# Aim:
Strip the pictures and reproduce the rest of the listing exactly.

=== Raw data ===

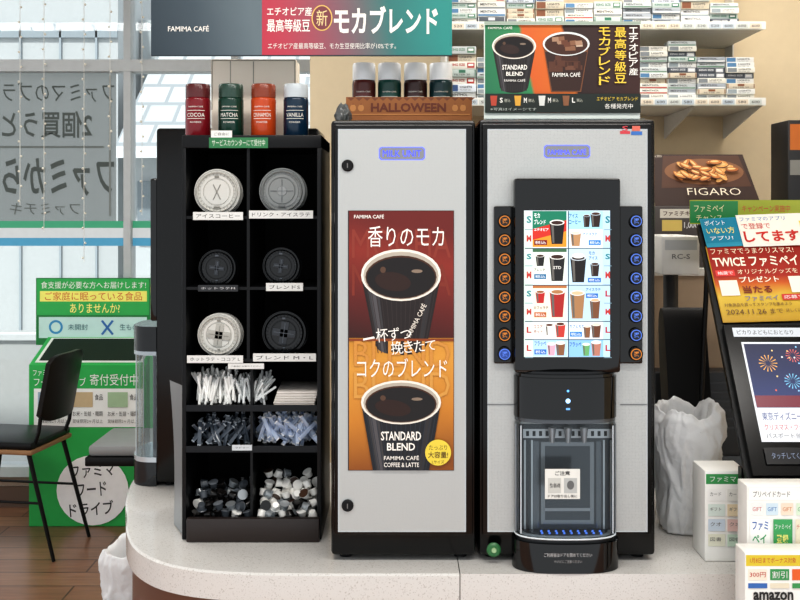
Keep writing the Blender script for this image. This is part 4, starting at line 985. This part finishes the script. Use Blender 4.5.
b=B(); d=2.5; b.pbox(690,200,812,224,d,.004,m('#a9b43a',.25)); c=CV(b,d); c.rect(690,201,738,223,m('#2f8f4e',.25)); c.text('キャンペーン実施中',742,205,790,212,m('#c2332f'),.0); c.text('ファミペイ',694,205,724,212,m('#f3f0c0'),.0); c.text('もれなくもらえる',744,215,788,220,m('#33603f'),.0); c.text('チャンス',696,215,722,221,m('#f3f0c0'),.0)
b.box(X(745,d),X(749,d),d+.004,d+.01,CZ+.001,Z(224,d),BL); b.box(X(725,d),X(770,d),d-.02,d+.05,CZ+.0005,CZ+.006,BL)
emit(b,'sign',label='yellow-green campaign strip sign on a thin post',cat='sign')
def cbox(name,a,b0,c0,e,d,dep,bg,lab,fn,cat='box',z0=None):
    b=B(); b.box(X(a,d),X(c0,d),d,d+dep,(CZ+.0008 if z0 is None else z0),Z(b0,d),m(bg,.4),.002); c=CV(b,d); c.l=2; fn(c); emit(b,name,label=lab,cat=cat)
def f1(c):
    c.rect(706,474,747,484,m('#3f9a58')); c.text('ファミマ',710,476.5,736,482,WT,0)
    for i in range(2):
        for j in range(4): c.rect(708+i*19,489+j*15,725+i*19,501+j*15,m([['#f4f4f0','#e8e8e0'],['#dce8e0','#e8d8b8'],['#cfdbe6','#e4c4bc'],['#e4e4d0','#c8dcc8']][j][i])); c.text(['カード','ギフト','クオ','図書'][j],710+i*19,492+j*15,721+i*19,496+j*15,m('#666666'),0)
cbox('card_rack',705,471,748,560,2.12,.09,'#f2f1ec','white rack of small printed cards under the display',f1,'rack')
def f2(c):
    c.rect(749,488,830,500,m('#f6f6f2')); c.text('プリペイドカード',753,491,790,497,m('#444444'),0); 
    for i in range(4): c.rect(751+i*15,503,763+i*15,515,m(['#e9ece9','#cfe0ea','#f0dcc8','#d8e8d0'][i])); c.text('GIFT',752.5+i*15,507,761.5+i*15,511,m(['#c2332f','#2f6fb0','#c8702a','#3f9a58'][i]),.0)
    c.rect(750,519,770,548,m('#f4f4f0')); c.text('ファミ',752,521,768,530,m('#2a5aa8'),.02); c.text('ペイ',752,534,766,543,m('#2a9a5a'),.02); c.rect(773,519,792,548,m('#3fa05e')); c.text('ファミペイ',774.5,524,790.5,529,WT,.0); c.text('登録',776,534,788,543,m('#f4f08a'),.02); c.rect(795,519,812,548,m('#e8e0c8')); c.text('チャージ',796,524,810,529,m('#c2332f'),.0)
cbox('gift_card_rack',747,486,830,572,1.93,.055,'#eceae4','white prepaid card rack with green and blue panels',f2,'rack',z0=.001)
def f3(c):
    c.rect(746,555,840,566,m('#e0c832',.3)); c.text('1月8日までボーナス対象',750,557.5,796,563,m('#c2332f'),.0)
    c.rect(748,569,767,580,m('#f2ead8')); c.rect(770,569,789,580,m('#3f9a58')); c.rect(792,569,812,580,m('#e8682a')); c.text('300円',749.5,572,765.5,577,m('#c2332f'),.0); c.text('割引',772,571,787,578,WT,.0)
    c.rect(748,583,767,588,m('#3a6fb8')); c.rect(770,583,789,588,m('#e8e0c8')); c.rect(792,583,812,588,m('#3f9a58'))
    c.text('amazon',753,591.5,793,600,m('#222222'),.03)
    for i in range(20):
        for j in range(4): c.rect(752+j*22,610+i*22,770+j*22,626+i*22,m(random.choice(['#e8682a','#3f9a58','#3a6fb8','#f0f0f0','#222222','#d9c23e']))); c.l-=1
cbox('gift_card_rack',745,553,840,600,1.86,.055,'#f0eee8','white floor-standing gift card rack with yellow strip',f3,'rack',z0=.001)
b=B(); d=3.2; b.box(X(788,d),X(840,d),d,d+.15,ztop+.001,Z(120,d),m('#1d1c1c',.4),.004)
c=CV(b,d); c.rect(790,124,838,150,m('#c8702a')); c.rect(790,160,838,175,m('#8a8a84')); emit(b,'counter_display',label='dark counter display with orange header',cat='display')

# ================= LIGHT / CAMERA =================
w=bpy.data.worlds.new('World'); sc.world=w; w.use_nodes=True
w.node_tree.nodes['Background'].inputs[0].default_value=(.93,.965,1,1); w.node_tree.nodes['Background'].inputs[1].default_value=1.0
def area(loc,sx,sy,pw,col=(1,1,1),rot=(0,0,0)):
    l=bpy.data.lights.new('ceiling_light','AREA'); l.shape='RECTANGLE'; l.size=sx; l.size_y=sy; l.energy=pw; l.color=col
    o=bpy.data.objects.new('ceiling_light',l); o.location=loc; o.rotation_euler=rot; COL.objects.link(o)
area((0.2,1.0,2.75),2.4,.3,32,(1,.97,.93)); area((0.3,2.9,2.75),2.4,.25,18,(1,.97,.93)); area((-2.0,3.4,2.75),1.8,.3,24,(1,.97,.93)); area((1.2,3.3,2.75),1.4,.3,11,(1,.93,.84))
sl_=bpy.data.lights.new('fill_sun','SUN'); sl_.energy=4.5; sl_.angle=.05; sl_.color=(1,.97,.92)  # sun added to brighten the building fronts and ground outside
so=bpy.data.objects.new('fill_sun',sl_); so.rotation_euler=Vector((-.12,-.55,.85)).to_track_quat('Z','Y').to_euler(); so.location=(0,0,8); COL.objects.link(so)
cam=bpy.data.cameras.new('camera'); cam.lens=45; cam.sensor_width=36; cam.shift_y=-.1125
co=bpy.data.objects.new('camera',cam); co.location=(0,0,EYE); co.rotation_euler=(math.radians(90),0,0); COL.objects.link(co); sc.camera=co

===

# Solved exercise:
Keep writing the Blender script for this image. This is part 4, starting at line 985. This part finishes the script. Use Blender 4.5.
b=B(); d=2.5; b.pbox(690,200,812,224,d,.004,m('#a9b43a',.25)); c=CV(b,d); c.rect(690,201,738,223,m('#2f8f4e',.25)); c.text('キャンペーン実施中',742,205,790,212,m('#c2332f'),.0); c.text('ファミペイ',694,205,724,212,m('#f3f0c0'),.0); c.text('もれなくもらえる',744,215,788,220,m('#33603f'),.0); c.text('チャンス',696,215,722,221,m('#f3f0c0'),.0)
b.box(X(745,d),X(749,d),d+.004,d+.01,CZ+.001,Z(224,d),BL); b.box(X(725,d),X(770,d),d-.02,d+.05,CZ+.0005,CZ+.006,BL)
emit(b,'sign',label='yellow-green campaign strip sign on a thin post',cat='sign')
def cbox(name,a,b0,c0,e,d,dep,bg,lab,fn,cat='box',z0=None):
    b=B(); b.box(X(a,d),X(c0,d),d,d+dep,(CZ+.0008 if z0 is None else z0),Z(b0,d),m(bg,.4),.002); c=CV(b,d); c.l=2; fn(c); emit(b,name,label=lab,cat=cat)
def f1(c):
    c.rect(706,474,747,484,m('#3f9a58')); c.text('ファミマ',710,476.5,736,482,WT,0)
    for i in range(2):
        for j in range(4): c.rect(708+i*19,489+j*15,725+i*19,501+j*15,m([['#f4f4f0','#e8e8e0'],['#dce8e0','#e8d8b8'],['#cfdbe6','#e4c4bc'],['#e4e4d0','#c8dcc8']][j][i])); c.text(['カード','ギフト','クオ','図書'][j],710+i*19,492+j*15,721+i*19,496+j*15,m('#666666'),0)
cbox('card_rack',705,471,748,560,2.12,.09,'#f2f1ec','white rack of small printed cards under the display',f1,'rack')
def f2(c):
    c.rect(749,488,830,500,m('#f6f6f2')); c.text('プリペイドカード',753,491,790,497,m('#444444'),0); 
    for i in range(4): c.rect(751+i*15,503,763+i*15,515,m(['#e9ece9','#cfe0ea','#f0dcc8','#d8e8d0'][i])); c.text('GIFT',752.5+i*15,507,761.5+i*15,511,m(['#c2332f','#2f6fb0','#c8702a','#3f9a58'][i]),.0)
    c.rect(750,519,770,548,m('#f4f4f0')); c.text('ファミ',752,521,768,530,m('#2a5aa8'),.02); c.text('ペイ',752,534,766,543,m('#2a9a5a'),.02); c.rect(773,519,792,548,m('#3fa05e')); c.text('ファミペイ',774.5,524,790.5,529,WT,.0); c.text('登録',776,534,788,543,m('#f4f08a'),.02); c.rect(795,519,812,548,m('#e8e0c8')); c.text('チャージ',796,524,810,529,m('#c2332f'),.0)
cbox('gift_card_rack',747,486,830,572,1.93,.055,'#eceae4','white prepaid card rack with green and blue panels',f2,'rack',z0=.001)
def f3(c):
    c.rect(746,555,840,566,m('#e0c832',.3)); c.text('1月8日までボーナス対象',750,557.5,796,563,m('#c2332f'),.0)
    c.rect(748,569,767,580,m('#f2ead8')); c.rect(770,569,789,580,m('#3f9a58')); c.rect(792,569,812,580,m('#e8682a')); c.text('300円',749.5,572,765.5,577,m('#c2332f'),.0); c.text('割引',772,571,787,578,WT,.0)
    c.rect(748,583,767,588,m('#3a6fb8')); c.rect(770,583,789,588,m('#e8e0c8')); c.rect(792,583,812,588,m('#3f9a58'))
    c.text('amazon',753,591.5,793,600,m('#222222'),.03)
    for i in range(20):
        for j in range(4): c.rect(752+j*22,610+i*22,770+j*22,626+i*22,m(random.choice(['#e8682a','#3f9a58','#3a6fb8','#f0f0f0','#222222','#d9c23e']))); c.l-=1
cbox('gift_card_rack',745,553,840,600,1.86,.055,'#f0eee8','white floor-standing gift card rack with yellow strip',f3,'rack',z0=.001)
b=B(); d=3.2; b.box(X(788,d),X(840,d),d,d+.15,ztop+.001,Z(120,d),m('#1d1c1c',.4),.004)
c=CV(b,d); c.rect(790,124,838,150,m('#c8702a')); c.rect(790,160,838,175,m('#8a8a84')); emit(b,'counter_display',label='dark counter display with orange header',cat='display')

# ================= LIGHT / CAMERA =================
w=bpy.data.worlds.new('World'); sc.world=w; w.use_nodes=True
w.node_tree.nodes['Background'].inputs[0].default_value=(.93,.965,1,1); w.node_tree.nodes['Background'].inputs[1].default_value=1.0
def area(loc,sx,sy,pw,col=(1,1,1),rot=(0,0,0)):
    l=bpy.data.lights.new('ceiling_light','AREA'); l.shape='RECTANGLE'; l.size=sx; l.size_y=sy; l.energy=pw; l.color=col
    o=bpy.data.objects.new('ceiling_light',l); o.location=loc; o.rotation_euler=rot; COL.objects.link(o)
area((0.2,1.0,2.75),2.4,.3,32,(1,.97,.93)); area((0.3,2.9,2.75),2.4,.25,18,(1,.97,.93)); area((-2.0,3.4,2.75),1.8,.3,24,(1,.97,.93)); area((1.2,3.3,2.75),1.4,.3,11,(1,.93,.84))
sl_=bpy.data.lights.new('fill_sun','SUN'); sl_.energy=4.5; sl_.angle=.05; sl_.color=(1,.97,.92)  # sun added to brighten the building fronts and ground outside
so=bpy.data.objects.new('fill_sun',sl_); so.rotation_euler=Vector((-.12,-.55,.85)).to_track_quat('Z','Y').to_euler(); so.location=(0,0,8); COL.objects.link(so)
cam=bpy.data.cameras.new('camera'); cam.lens=45; cam.sensor_width=36; cam.shift_y=-.1125
co=bpy.data.objects.new('camera',cam); co.location=(0,0,EYE); co.rotation_euler=(math.radians(90),0,0); COL.objects.link(co); sc.camera=co